The popularity of this type of law began in the 1990’s, and California passed its Three Strikes Law in 1994. Twenty-six states in total had implemented similar Three Strike Laws by 2004.

On California’s ballot for the November 6, 2012 election, people were able to vote for, or against, Proposition 36, which proposed changes to the Three Strikes Law. The proposition was approved by approximately 53% of voters, according to the Secretary of State. This changes the “Three Strikes and You’re Out Law” that was elected by California voters in 1994.

In 2004, another proposition, Proposition 66, tried to change some of the Three Strike Laws, but was rejected. Proposition 36 won in all 58 counties this election.

What does Proposition 36 mean for the Three Strikes Law for new offenders?

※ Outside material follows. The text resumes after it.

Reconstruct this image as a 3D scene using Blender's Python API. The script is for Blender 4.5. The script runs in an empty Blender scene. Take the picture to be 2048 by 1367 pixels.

Previously, any third strike led to a life sentence. Going forward, life sentences will only be imposed when the 3rd felony is “serious or violent.” This is the case unless one of the first two strikes were for rape, murder or child molestation.

What does Proposition 36 mean for the Three Strikes Law for offenders currently serving a life sentence?

For offenders currently serving a life sentence where their 3rd strike was a “non-serious or non-violent” felony, a re-sentencing can be authorized. It will be at the discretion of the judge to determine whether the offender is a risk to the public’s safety or not. This determination will decide whether individual sentences will be reduced or not.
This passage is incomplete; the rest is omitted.